Para facilitar o trabalho de redação, e evitar um retrabalho constante, sugerimos que a revisão bibliográfica já seja feita usando algum software de gestão de bibliografias, como o Zotero (que é gratuito e open source, motivo pelo qual ele é utilizado para a biblioteca com os textos deste site), o Mendeley (que é gratuito, embora pertença a uma grande editora) ou o EndNote (que é pago e pertence a uma grande corporação). Uma comparação deles pode ser encontrada no site de apoio ao pesquisador da USP.

Nesses programas, há um trabalho um pouco custoso de inserir os dados (cada vez menos custoso, pois estão cada vez melhores as ferramentas de extração automática dos dados de textos lidos em formatos digitais), mas esse custo se paga rapidamente pelo tempo economizado ao longo do trabalho.
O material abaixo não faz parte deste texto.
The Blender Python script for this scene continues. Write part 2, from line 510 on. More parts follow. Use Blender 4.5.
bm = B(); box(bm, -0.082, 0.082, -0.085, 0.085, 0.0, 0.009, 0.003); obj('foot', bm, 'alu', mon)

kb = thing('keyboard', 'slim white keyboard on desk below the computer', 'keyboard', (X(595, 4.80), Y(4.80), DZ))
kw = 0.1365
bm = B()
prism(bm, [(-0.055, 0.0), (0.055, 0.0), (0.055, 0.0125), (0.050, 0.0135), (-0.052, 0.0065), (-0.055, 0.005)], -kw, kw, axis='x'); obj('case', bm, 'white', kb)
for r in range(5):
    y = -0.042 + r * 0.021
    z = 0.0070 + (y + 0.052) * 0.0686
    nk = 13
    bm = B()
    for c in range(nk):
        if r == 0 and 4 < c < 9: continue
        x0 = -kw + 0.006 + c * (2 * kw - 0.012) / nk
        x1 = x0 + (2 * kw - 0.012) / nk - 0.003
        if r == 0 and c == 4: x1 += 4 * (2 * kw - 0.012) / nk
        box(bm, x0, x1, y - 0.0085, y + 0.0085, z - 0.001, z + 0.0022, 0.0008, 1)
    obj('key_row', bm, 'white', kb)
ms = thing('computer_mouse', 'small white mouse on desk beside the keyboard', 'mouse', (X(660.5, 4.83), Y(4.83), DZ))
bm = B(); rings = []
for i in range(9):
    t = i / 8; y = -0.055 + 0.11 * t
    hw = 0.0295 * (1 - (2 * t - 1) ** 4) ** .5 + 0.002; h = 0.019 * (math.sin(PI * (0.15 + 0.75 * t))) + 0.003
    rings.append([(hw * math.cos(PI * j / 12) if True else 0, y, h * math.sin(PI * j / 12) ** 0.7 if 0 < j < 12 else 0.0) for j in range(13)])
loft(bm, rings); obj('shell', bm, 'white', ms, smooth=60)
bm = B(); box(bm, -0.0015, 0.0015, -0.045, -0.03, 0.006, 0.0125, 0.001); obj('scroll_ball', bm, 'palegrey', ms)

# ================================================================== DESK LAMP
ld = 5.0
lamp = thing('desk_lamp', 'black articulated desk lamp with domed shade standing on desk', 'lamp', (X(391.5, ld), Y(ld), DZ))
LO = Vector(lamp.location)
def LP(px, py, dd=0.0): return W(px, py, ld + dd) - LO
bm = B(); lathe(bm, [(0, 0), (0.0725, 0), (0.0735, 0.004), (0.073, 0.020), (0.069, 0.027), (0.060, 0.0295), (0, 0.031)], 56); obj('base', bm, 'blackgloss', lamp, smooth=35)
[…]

Uma vez que os textos mapeados sejam incluídos nas bases de dados do seu programa, será mais simples inserir as citações no seu texto, bem como formatar as referências e a bibliografia. Além disso, esses programas têm formas de buscar referências em bibliotecas públicas, que podem conter os textos que você procura, inclusive com links que apontam para o seu conteúdo.

O uso desses gerenciadores de referências é especialmente fluido quando feito em processadores de textos para os quais esses programas têm plugins (especialmente no Word), que produzem automaticamente uma bibliografia que contém todos os trabalhos citados. Para quem usa outras estratégias de escrita (por exemplo, eu estou usando o Typora, que é um editor de Markdown), não existem esses plugins, mas o fato de ter as referências todas consolidadas permite a geração facilitada de bibliografias.